Web search leader Google Inc on Thursday returned to form by beating Wall Street expectations with a 79 percent jump in revenue tied to taking market share gains from rivals such as Yahoo Inc.
Google, recovering from a series of recent stumbles, saw its shares jump 8 percent after it reported net income of $592 million, or $1.95 per diluted share, up 60 percent from the year-earlier quarter's $372 million, or $1.29 per share.
Spectacular gains in the stock occurred after its initial public offering in 2004, based on a track record of outpacing Wall Street forecasts.
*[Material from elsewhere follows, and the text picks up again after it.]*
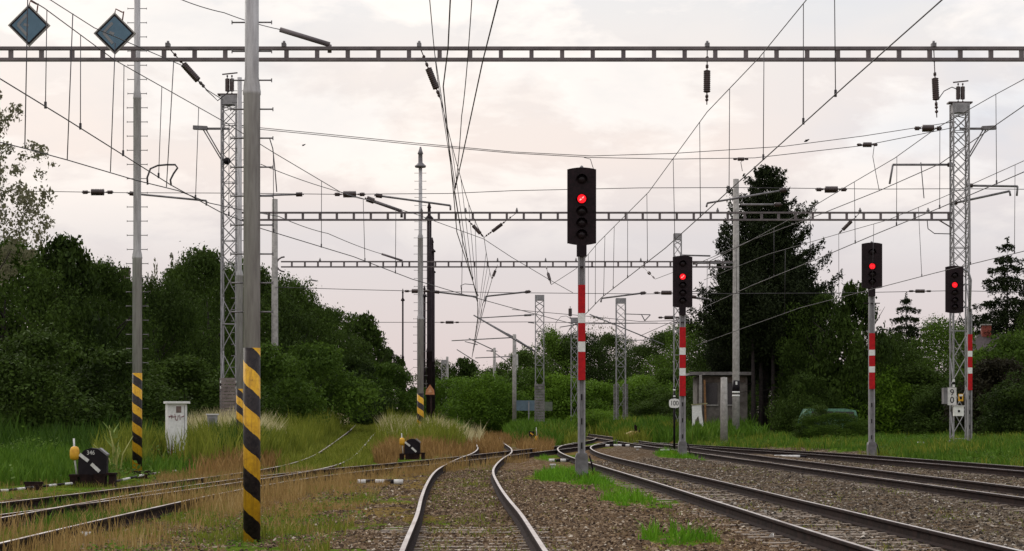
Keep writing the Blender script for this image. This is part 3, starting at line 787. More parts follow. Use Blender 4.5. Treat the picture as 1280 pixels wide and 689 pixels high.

But weak growth in Britain late last year led to its first disappointing quarter and shares fell.
Revenue rose to $2.25 billion - slightly above Wall Street forecasts, which ranged from $2.05 billion to $2.24 billion, according to Reuters Estimates. Revenue included $723 million in traffic acquisition costs, the cut affiliated Web sites take for running Google advertising on their own sites.
"We know that we gained (market) share on an absolute basis," Chief Executive Eric Schmidt said in a telephone interview. "It looks like we gained share faster than all others," he said of industry research figures for the US search market.
"Net revenue is very solid," said Martin Pyykkonen, an analyst at Hoefer & Arnett. "It's also proof Google continues to gain market share on Yahoo on paid search."
Excluding one-time items, the Mountain View, California-based company reported a profit of $2.29 a share.
The first-quarter net profit includes charges of $115 million for stock-based compensation, and to cover legal fees of $30 million to settle a lawsuit that concerned the abuse of Google's pay-per-click advertising system by outside parties. These were partly offset by tax benefits of $39 million.
Excluding one-time items and stock-based compensation, Wall Street analysts were looking for a consensus profit of $1.98 per share. Including these items, net profit, on average, was expected to be $1.73 a share, according to Reuters Estimates.